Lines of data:
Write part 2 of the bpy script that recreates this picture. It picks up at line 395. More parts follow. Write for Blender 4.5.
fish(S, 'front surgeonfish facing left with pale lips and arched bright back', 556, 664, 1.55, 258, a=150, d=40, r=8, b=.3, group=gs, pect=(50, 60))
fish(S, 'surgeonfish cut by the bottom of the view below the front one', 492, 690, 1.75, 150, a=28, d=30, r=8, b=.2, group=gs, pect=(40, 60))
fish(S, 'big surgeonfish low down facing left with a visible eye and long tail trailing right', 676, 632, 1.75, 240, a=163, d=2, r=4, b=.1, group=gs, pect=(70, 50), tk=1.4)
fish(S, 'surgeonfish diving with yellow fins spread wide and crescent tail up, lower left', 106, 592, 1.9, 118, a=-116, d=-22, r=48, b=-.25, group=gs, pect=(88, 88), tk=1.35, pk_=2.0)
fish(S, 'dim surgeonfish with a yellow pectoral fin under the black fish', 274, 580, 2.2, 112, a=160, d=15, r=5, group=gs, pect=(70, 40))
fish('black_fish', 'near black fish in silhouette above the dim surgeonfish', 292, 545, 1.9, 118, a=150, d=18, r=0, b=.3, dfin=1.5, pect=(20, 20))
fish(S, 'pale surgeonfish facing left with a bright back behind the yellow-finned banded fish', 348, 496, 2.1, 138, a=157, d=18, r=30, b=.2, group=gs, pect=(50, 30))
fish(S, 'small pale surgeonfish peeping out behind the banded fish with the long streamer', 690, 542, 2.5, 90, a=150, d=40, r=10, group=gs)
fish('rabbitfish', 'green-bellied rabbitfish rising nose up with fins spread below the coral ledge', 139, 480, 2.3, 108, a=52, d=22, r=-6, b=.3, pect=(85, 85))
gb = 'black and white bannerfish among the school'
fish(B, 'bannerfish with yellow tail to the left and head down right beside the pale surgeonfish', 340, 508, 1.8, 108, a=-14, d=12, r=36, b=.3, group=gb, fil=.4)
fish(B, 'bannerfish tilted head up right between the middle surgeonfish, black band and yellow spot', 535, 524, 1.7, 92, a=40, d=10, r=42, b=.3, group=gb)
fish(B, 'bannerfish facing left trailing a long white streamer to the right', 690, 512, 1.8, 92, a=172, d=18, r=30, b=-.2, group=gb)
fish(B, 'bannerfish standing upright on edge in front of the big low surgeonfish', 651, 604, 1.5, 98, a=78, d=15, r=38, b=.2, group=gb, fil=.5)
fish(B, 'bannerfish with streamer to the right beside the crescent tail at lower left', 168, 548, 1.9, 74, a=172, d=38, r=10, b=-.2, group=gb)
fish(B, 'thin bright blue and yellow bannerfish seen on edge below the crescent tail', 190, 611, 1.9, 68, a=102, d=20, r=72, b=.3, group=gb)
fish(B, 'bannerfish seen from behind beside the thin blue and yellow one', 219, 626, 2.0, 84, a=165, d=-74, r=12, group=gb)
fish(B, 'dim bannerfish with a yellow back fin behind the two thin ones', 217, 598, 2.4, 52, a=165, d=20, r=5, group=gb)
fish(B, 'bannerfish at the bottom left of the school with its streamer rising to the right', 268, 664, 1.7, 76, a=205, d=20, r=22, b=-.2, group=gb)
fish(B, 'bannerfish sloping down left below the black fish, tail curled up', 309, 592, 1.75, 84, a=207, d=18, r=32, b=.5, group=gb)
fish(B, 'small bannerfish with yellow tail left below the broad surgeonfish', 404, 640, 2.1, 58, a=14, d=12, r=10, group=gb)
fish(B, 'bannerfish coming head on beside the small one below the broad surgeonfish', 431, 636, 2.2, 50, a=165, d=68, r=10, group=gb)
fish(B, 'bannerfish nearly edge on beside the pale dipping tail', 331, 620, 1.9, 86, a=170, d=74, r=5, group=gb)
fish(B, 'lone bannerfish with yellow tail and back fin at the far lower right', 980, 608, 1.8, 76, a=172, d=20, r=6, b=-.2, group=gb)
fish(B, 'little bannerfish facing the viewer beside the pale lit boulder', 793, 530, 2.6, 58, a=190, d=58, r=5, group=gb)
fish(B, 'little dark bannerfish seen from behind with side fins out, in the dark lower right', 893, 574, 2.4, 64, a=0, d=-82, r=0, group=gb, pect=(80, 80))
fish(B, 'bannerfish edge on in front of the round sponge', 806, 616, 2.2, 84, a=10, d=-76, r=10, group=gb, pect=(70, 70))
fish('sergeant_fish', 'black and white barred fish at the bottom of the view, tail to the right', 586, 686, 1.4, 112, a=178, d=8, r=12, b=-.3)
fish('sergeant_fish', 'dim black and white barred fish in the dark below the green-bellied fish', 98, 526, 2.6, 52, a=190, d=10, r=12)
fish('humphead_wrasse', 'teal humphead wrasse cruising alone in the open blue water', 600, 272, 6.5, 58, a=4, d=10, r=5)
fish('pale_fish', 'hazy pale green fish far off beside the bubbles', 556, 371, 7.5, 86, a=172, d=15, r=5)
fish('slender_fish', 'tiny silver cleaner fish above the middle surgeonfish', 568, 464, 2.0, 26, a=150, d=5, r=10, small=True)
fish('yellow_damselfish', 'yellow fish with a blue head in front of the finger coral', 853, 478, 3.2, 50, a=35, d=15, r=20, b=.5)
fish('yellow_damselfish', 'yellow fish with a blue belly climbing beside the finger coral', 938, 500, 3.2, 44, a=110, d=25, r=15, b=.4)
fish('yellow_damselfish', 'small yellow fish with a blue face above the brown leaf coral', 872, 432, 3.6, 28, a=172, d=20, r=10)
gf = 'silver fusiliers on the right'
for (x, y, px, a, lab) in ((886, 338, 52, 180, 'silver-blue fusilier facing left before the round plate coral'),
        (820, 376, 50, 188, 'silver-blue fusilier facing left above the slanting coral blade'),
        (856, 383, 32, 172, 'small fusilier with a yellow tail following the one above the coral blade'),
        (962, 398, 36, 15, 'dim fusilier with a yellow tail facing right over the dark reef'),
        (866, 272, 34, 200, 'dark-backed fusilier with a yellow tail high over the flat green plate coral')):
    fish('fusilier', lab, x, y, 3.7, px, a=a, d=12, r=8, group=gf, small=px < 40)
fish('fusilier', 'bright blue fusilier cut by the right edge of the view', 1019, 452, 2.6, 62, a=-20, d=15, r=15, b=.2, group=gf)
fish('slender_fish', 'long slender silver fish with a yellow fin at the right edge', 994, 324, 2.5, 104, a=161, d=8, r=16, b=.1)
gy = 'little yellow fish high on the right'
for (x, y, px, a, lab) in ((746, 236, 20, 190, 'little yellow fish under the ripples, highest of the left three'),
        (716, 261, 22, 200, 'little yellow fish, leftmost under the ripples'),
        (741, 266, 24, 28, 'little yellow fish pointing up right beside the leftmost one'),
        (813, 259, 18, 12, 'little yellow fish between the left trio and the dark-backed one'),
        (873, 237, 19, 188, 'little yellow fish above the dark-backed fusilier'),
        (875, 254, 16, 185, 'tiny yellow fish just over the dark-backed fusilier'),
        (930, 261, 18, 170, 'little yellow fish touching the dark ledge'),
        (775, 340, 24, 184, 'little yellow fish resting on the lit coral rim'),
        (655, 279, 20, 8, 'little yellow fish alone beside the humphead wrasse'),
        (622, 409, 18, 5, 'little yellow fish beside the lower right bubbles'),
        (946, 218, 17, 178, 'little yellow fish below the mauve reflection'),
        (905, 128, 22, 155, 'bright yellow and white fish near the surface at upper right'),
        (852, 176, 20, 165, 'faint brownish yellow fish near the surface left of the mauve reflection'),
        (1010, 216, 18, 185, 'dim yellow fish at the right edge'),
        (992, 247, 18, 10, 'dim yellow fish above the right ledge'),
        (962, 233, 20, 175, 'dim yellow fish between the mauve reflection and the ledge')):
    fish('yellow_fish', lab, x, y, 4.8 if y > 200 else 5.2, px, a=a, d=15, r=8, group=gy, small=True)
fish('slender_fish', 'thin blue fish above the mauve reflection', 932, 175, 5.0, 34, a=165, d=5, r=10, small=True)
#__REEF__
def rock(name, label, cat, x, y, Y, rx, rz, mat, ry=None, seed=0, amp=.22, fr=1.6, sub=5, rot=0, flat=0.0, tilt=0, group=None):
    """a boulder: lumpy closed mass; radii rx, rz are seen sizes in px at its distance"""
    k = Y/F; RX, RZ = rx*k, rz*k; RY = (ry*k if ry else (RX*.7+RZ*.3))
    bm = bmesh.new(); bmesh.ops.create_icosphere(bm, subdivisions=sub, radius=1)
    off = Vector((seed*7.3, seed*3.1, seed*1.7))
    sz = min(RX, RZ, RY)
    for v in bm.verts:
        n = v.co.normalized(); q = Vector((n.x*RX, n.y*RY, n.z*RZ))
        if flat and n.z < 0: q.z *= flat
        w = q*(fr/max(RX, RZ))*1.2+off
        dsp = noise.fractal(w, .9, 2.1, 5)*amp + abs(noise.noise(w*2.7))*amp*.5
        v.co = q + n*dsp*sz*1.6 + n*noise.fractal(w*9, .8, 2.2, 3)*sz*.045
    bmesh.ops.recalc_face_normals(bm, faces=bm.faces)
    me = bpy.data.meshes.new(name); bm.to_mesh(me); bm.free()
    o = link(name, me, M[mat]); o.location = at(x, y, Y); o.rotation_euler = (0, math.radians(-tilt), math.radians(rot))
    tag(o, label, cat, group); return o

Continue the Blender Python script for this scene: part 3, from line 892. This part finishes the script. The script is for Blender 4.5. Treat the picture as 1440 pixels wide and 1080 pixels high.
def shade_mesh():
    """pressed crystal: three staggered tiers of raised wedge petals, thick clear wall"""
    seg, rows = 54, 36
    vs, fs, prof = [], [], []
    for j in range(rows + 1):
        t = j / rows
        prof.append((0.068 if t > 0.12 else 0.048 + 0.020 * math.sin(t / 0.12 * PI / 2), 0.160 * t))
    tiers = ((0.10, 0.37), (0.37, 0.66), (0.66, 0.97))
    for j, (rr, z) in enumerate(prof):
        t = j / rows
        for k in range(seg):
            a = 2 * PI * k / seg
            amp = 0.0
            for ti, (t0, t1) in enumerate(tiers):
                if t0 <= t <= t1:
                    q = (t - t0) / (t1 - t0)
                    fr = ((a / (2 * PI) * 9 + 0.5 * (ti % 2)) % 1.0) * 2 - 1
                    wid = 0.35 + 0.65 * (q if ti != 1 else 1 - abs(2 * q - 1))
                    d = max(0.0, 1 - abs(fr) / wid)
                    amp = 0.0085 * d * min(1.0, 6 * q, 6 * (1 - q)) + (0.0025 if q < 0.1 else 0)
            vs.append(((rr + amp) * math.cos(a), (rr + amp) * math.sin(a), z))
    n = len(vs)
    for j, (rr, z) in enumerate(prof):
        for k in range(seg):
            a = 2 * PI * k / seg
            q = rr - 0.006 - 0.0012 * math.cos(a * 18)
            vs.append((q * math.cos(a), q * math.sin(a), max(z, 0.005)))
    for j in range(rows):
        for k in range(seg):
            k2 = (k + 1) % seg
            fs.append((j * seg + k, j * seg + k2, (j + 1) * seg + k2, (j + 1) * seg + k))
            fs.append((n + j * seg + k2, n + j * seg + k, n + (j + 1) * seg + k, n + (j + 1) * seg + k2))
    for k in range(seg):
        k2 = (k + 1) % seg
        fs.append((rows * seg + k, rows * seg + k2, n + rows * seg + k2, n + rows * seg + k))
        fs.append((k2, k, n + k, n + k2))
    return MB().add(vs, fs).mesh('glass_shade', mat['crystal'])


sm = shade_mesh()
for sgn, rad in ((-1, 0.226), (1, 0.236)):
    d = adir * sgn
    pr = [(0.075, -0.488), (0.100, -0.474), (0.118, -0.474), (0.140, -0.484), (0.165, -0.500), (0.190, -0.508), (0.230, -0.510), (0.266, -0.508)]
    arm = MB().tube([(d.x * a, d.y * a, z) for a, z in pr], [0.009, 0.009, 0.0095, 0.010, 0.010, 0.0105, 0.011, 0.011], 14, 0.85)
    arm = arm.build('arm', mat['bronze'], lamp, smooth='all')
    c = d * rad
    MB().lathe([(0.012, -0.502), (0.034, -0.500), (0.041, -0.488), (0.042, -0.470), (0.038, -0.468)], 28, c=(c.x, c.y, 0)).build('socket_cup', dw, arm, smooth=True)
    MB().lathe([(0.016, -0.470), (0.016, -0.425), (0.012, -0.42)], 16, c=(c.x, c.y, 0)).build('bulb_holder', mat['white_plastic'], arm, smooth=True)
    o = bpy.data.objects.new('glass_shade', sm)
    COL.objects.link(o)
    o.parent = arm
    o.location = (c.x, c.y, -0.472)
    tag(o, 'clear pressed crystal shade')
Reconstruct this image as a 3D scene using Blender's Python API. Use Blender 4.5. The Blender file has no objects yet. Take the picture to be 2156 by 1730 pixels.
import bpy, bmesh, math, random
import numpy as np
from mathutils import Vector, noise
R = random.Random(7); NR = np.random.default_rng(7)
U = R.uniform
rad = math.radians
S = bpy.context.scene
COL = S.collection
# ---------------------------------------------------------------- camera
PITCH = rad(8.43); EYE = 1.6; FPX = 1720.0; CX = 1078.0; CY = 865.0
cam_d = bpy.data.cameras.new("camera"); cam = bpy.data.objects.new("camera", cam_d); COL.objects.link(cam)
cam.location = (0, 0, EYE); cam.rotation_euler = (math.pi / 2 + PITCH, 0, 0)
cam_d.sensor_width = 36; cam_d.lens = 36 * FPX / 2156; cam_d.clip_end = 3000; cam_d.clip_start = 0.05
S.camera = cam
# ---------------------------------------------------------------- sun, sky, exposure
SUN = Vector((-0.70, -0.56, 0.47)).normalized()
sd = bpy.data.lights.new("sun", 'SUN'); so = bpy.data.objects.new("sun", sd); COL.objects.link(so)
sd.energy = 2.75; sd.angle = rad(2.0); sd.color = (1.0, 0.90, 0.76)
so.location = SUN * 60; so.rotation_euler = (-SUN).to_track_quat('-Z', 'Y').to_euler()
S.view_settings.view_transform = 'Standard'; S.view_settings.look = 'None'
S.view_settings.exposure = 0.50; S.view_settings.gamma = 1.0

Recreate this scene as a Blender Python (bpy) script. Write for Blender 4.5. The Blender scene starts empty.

WHAT THIS TASK INVOLVES: In the records above, how many lines contain the word "script"? Give the number alone.

FINISHED ANSWER: 3